WN: I did that, too. I was about 20, hitchhiking through California and Oregon and Washington, riding freight trains, sleeping under bridges and viaducts. I didn’t like that at all.

RT: But it builds a certain character that you don’t get from playing Little League.

WN: It’s like picking cotton. It’s something you did, but never want to do again.

RT: Yeah, exactly. I was a roofer for six months, and I don’t care if I lose everything and no one ever wants to hear my songs; I’ll still never get on a roof again! But I’m glad to have that ‘cause now when I hang out with the roofers, I won’t get my ass kicked! [laughs] Did you ever write something and then afterwards look back on it and you’re like, “Man, I have no idea where it came from, but it explains everything”?

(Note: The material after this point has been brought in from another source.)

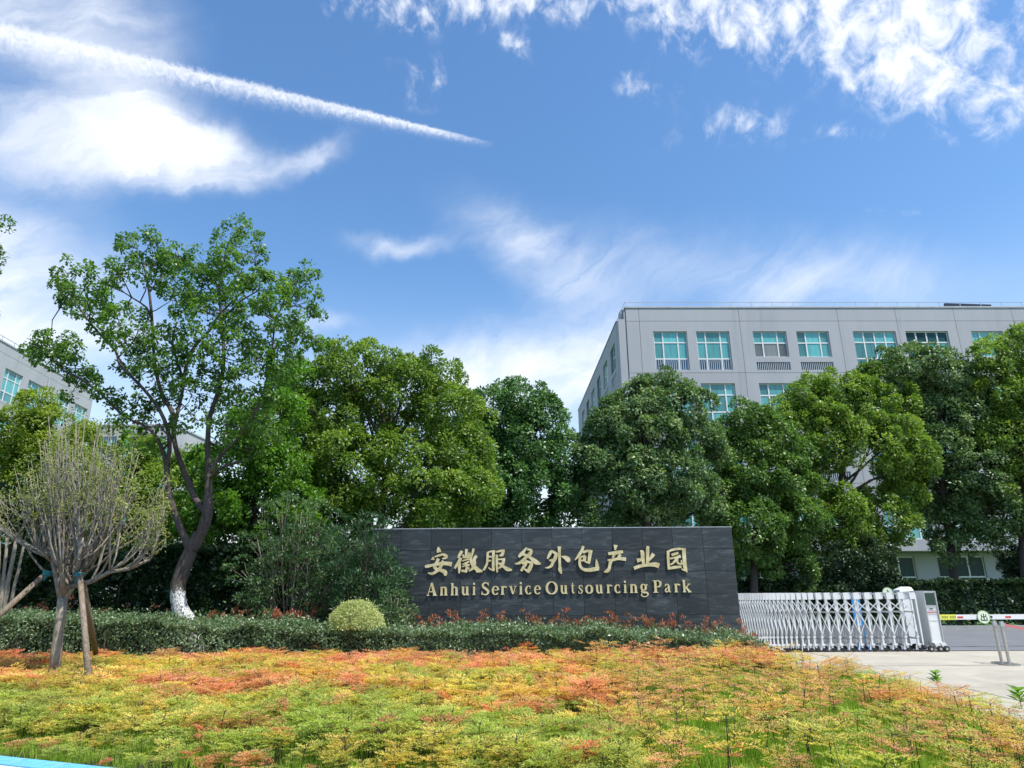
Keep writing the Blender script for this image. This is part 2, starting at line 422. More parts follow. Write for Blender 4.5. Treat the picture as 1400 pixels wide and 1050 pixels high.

WN: It usually starts with a line that means really nothing. It proves the point that fortunately we’re not in control. There’s somebody dishing out ideas and if we’re dumb, we don’t get ‘em.

RT: It seems like that’s the time when you start losing your ideas, when you actually think, “OK, I’m gonna write something.” And then it’s like, “Oh no you’re not.”

WN: You never did and you never will.

RT: Have you ever been really heartbroken, written a bunch of songs about it, and then had to hear them over and over again later?

WN: It came be a sad experience to have to say those same sad words every night.

RT: “Right Now” wasn’t even going to be on the record originally. It was something I’d written when I’d first met my wife and she was just coming to the point where she realized she wasn’t quite sure she wanted to marry a musician.

WN: Sounds like a smart lady.

RT: I’d written a song pretty much just to talk her out of it. There are certain emotional things that go on regardless of what you’re doing as a job and where your station is in life. And I think a lot of stuff that you touch on has been these things that don’t change and are universal. You could make a butt-load of money but you still get your heart broken, you still have people let you down.

WN: I used to know a manager of a great writer. He would create problems between this guy and his wife, tell stories about this happening and that happening, just to keep him upset and writing songs.

RT: A lot of times what you’re expressing in the song is the worst of what you’re thinking about a situation. But then it frees you up to be a happy guy the rest of the time.

WN: Hopefully, that happens. There’s always occasions, incidences, where a guy comes along and he starts singing those negative songs every night of his life. And he gets on the bus, grabs a bottle . . .

RT: We had a couple of those keyboard players.

WN: You wrote a song that I recorded called “Maria.” It says it all: “OK, we’re fighting, we’re dumb and we’re crazy and we’re beating each other up, but let’s stop.”

RT: Sometimes, you could have a love song, but it just doesn’t seem like one. ‘Cause love takes on a lot of different emotions.

WN: Yeah, I wrote one called, “I’ve Gotta Get Drunk and I Sure Do Dread It.”